Domestiquer les démons
Le second événement à la base de cette installation est l’attaque contre Charlie Hebdo qui a provoqué des frayeurs dans l’esprit de ses enfants. « Tous les démons ont ressurgit d’un coup », raconte l’artiste, « comment les dompter, les domestiquer ? » se demande alors Sara Badr Schmidt. Simplement en s’armant de l’art et du langage poétique pour exprimer les non-dits et les horreurs. L’artiste qui surfe entre le design graphique, les arts visuels et la peinture, la sérigraphie ou la typographie, aime à sonder les techniques et à les traduire à sa manière. Tout dépend du message à transmettre. Ce n’est pas un message politique, mais il est certainement dur et réaliste tout comme dans les contes pour enfants. « Le petit chaperon rouge » ou le « Petit Poucet » n’étaient-ils pas, sous une apparence fictive et irréelles, empreints d’une violence bien réelle?

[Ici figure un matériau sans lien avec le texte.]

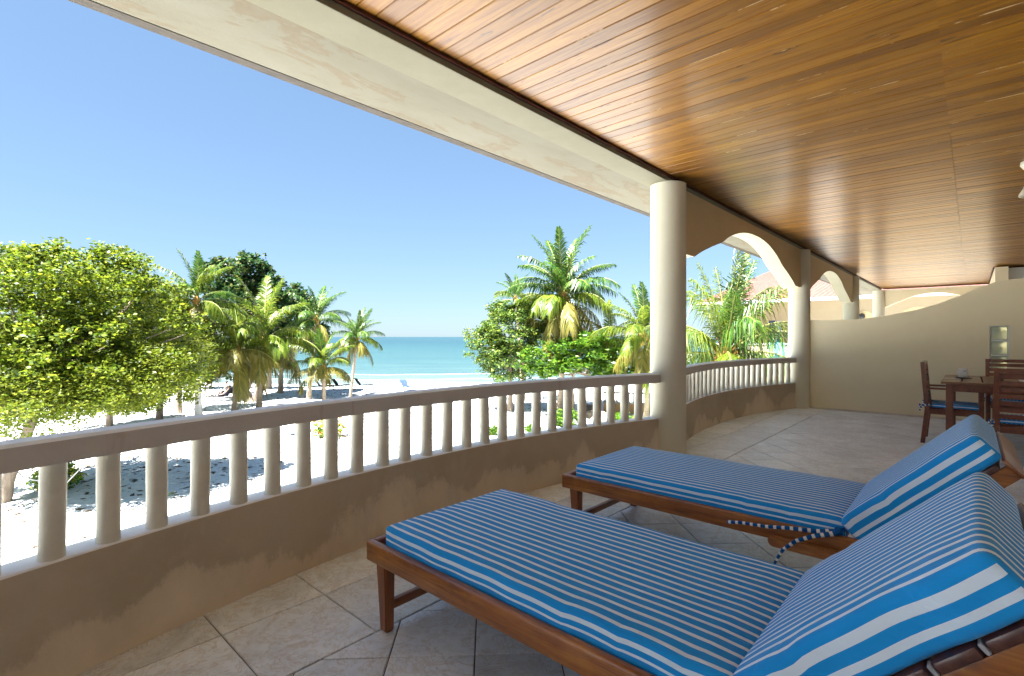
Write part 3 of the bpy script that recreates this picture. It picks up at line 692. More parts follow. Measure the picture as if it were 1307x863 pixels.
LW = .845
def leg_mesh(xo):
    bm = BM(); t = bmesh.new(); bmesh.ops.create_cube(t, size=1)
    for v in t.verts:
        tp = v.co.z > 0
        v.co = Vector((v.co.x*(.072 if tp else .05)+(0 if tp else xo), v.co.y*(.055 if tp else .042), .298 if tp else 0))
    bmesh.ops.bevel(t, geom=t.edges[:], offset=.006, segments=2, affect='EDGES'); merge(bm, t); return bm
def lounger(x, y, label, seed, tray, tie=True):
    t = thing('sun_lounger', label, 'sun lounger', (x, y, 0), 0, 'wooden sun loungers with striped cushions')
    L = 2.2
    for y0 in (0, LW-.034):
        bm = BM(); box(bm, 0, L, y0, y0+.034, .298, .388, .010, 3); finish('side_rail', bm, MAT['loungerwood'], t, True)
    for x0 in (.003, L-.035):
        bm = BM(); box(bm, x0, x0+.034, .0345, LW-.0345, .300, .386, .008, 3); finish('end_rail', bm, MAT['loungerwood_y'], t, True)
    for lx, xo in ((.085, .012), (1.93, -.012)):
        for ly in (.047, LW-.047):
            o = finish('leg', leg_mesh(xo), MAT['legwood'], t, True); o.location = (lx, ly, 0)
        bm = BM(); box(bm, lx-.014+xo*.6, lx+.014+xo*.6, .069, LW-.069, .085, .125, .004); finish('stretcher', bm, MAT['loungerwood_y'], t, True)
    bm = BM(); sl_ = []
    for i in range(9):
        bm = BM(); x0 = .05+i*.166; box(bm, x0, x0+.12, .0355, LW-.0355, .325, .345, .004); finish('bed_slat', bm, MAT['darkslat'], t, True)
    # seat cushion
    CXX = 1.58                               # crease
    c = BM(); rounded(c, .085, CXX+.01, .035, LW-.035, .346, .462, .022, 46, 20, 3, .3855-.0005, 'seat', .0016, seed)
    finish('seat_cushion', c, MAT['seatcloth'], t, True)
    # raised back: own frame rotated about the crease
    A = R(44.7)
    Mb = Matrix.Translation((CXX-.006, 0, .452)) @ Matrix.Rotation(-A, 4, 'Y')
    H = .115
    c = BM(); rounded(c, -.012, .652, .03, LW-.03, -H, 0.006, .026, 24, 20, 3, .3905-.0005, 'back', .0022, seed+1)
    bmesh.ops.transform(c, matrix=Mb, verts=c.verts)
    finish('back_cushion', c, MAT['backcloth'], t, True)
    fr_ = BM()
    for y0 in (.040, LW-.040-.028):
        q = BM(); box(q, -.06, .633, y0, y0+.028, -H-.085, -H-.026, .005, 2, Mb); finish('back_rail', q, MAT['loungerwood'], t, True)
    q = BM(); box(q, .634, .650, .02, LW-.02, -H-.085, -H-.004, .004, 2, Mb); finish('head_board', q, MAT['loungerwood_y'], t, True)
    for i in range(6):
        q = BM(); x0 = .01+i*.103; box(q, x0, x0+.087, .028, LW-.028, -H-.0255, -H-.001, .007, 2, Mb); finish('back_slat', q, MAT['darkslat'], t, True)
        if i:
            for y0 in (.052, LW-.07):
                q = BM(); box(q, x0-.013, x0-.003, y0-.016, y0+.010, -H-.0255, -H-.004, .002, 1, Mb); finish('clip', q, MAT['clip'], t, True)
    for y0 in (.082, LW-.082-.022):                 # prop
        top_ = Mb @ Vector((.52, 0, -H-.05))
        q = BM(); tube(q, [(top_.x, y0+.011, top_.z), (2.02, y0+.011, .335)], .013, 8); finish('back_prop', q, MAT['legwood'], t, True)
    q = BM(); box(q, 2.005, 2.035, .036, LW-.036, .318, .345, .003); finish('prop_bar', q, MAT['loungerwood_y'], t, True)
    if tray:
        q = BM(); hp = []
        for cx_, a0_ in ((1.595, -90), (1.305, 90)):
            for i in range(9): hp.append((cx_+.027*math.cos(R(a0_+i*22.5)), .300+.027*math.sin(R(a0_+i*22.5))))
        prism(q, hp, -.03, -.0015, 'y'); bmesh.ops.bevel(q, geom=[e for e in q.edges if abs(e.verts[0].co.y-e.verts[1].co.y) < 1e-6], offset=.006, segments=2, affect='EDGES'); finish('tray_handle', q, MAT['loungerwood'], t, True)
    # ties at the crease
    if not tie: return t
    q = BM()
    tube(q, [(CXX, .03, .41), (CXX-.03, .005, .405), (CXX-.09, -.02, .396), (CXX-.20, -.038, .388), (CXX-.30, -.045, .372), (CXX-.42, -.04, .36), (CXX-.49, -.035, .345)], [.009, .012, .010, .009, .008, .008, .009], 7, uvlen=True)
    tube(q, [(CXX+.01, .028, .415), (CXX-.03, -.01, .398), (CXX-.10, -.03, .375), (CXX-.17, -.052, .34), (CXX-.225, -.058, .285), (CXX-.25, -.058, .235), (CXX-.262, -.058, .205)], [.009, .012, .010, .009, .008, .007, .006], 7, uvlen=True)
    t2 = finish('tie', q, MAT['tie'], t)
    q = BM(); lathe(q, [(.006, -.018), (.018, -.008), (.02, .004), (.012, .014), (.004, .018)], 10); o = finish('knot', q, MAT['tie'], t2, True); o.location = (CXX-.012, .012, .408)
    return t
lounger(-2.015, 1.238, 'blue and white striped sun lounger nearest the viewer, filling the lower right', 3, True, False)
lounger(-2.022, 2.712, 'second striped sun lounger, nearer the column and the dining table', 11, True)

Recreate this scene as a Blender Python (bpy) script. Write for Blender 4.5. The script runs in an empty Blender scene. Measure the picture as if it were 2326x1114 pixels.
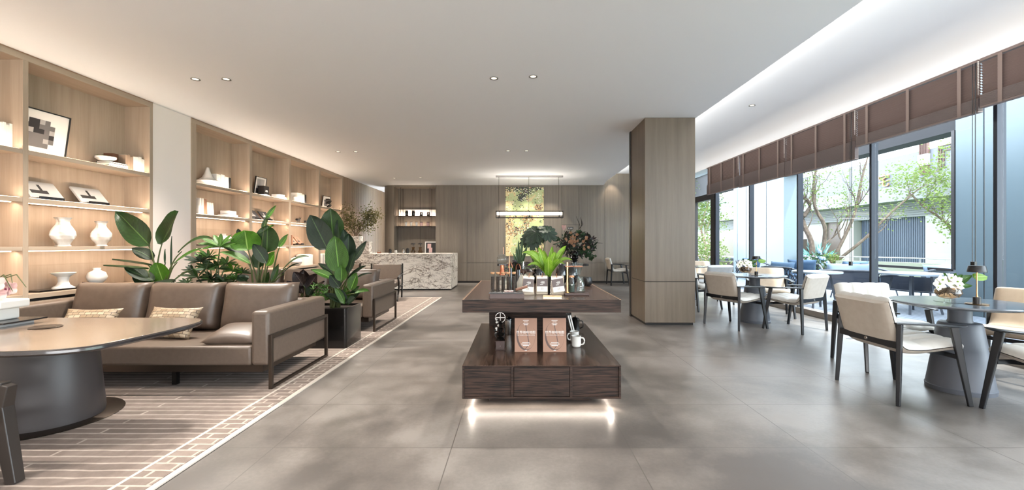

Sur un tapis tissé au Népal est teinté de pigments naturels, Sara Badr Schmidt place un lit où dort une petite fille. Celle-ci a décidé d’affronter la fatalité et la dure réalité en dormant sur un tas de matelas empilés tout comme « La princesse au petit pois » du célèbre conte danois éponyme. Mais contrairement à la princesse, elle posera le sommier en guise d’abri au-dessus de sa tête pour continuer à faire ses rêves d’enfants. Sur ce sommier, le petit pois vert est une grosse bombe couleur petit pois et reste suspendu comme une épée de Damoclès menaçante.
« Il était une fois un petit pois » est une installation qui juxtapose et enchevêtre différentes lieux, époques et contextes politiques. Tout s’articule autour d’un questionnement : comment des communautés ethniques ou religieuses différentes peuvent-elles cohabiter ? Plus qu’une question, c’est l’écho d’un même cri surgit d’une profonde inquiétude qui se répand à travers la planète. Les couleurs où baigne cette installation sont apaisantes, malgré la violence qui y est décrite, car le message de l’artiste se veut non torturant. Il y a ces teintes azurées presque transparentes, mais même dans la vidéo où une nuée d’oiseaux apparaît en formations régulières, il semblerait que ces tâches évoquent les avions de guerre. Dans ces univers totalement différents et complètement étrangers l’un à l’autre, entre les contes d’Andersen et les guerres qui ravagent le Moyen-Orient, Sara Badr Schmidt trouve sa propre connexion en liant, nous déployant des espaces lumineux et irréels sans frontières. Rien n’y est imposé. Chacun peut y faire la lecture qui lui sied.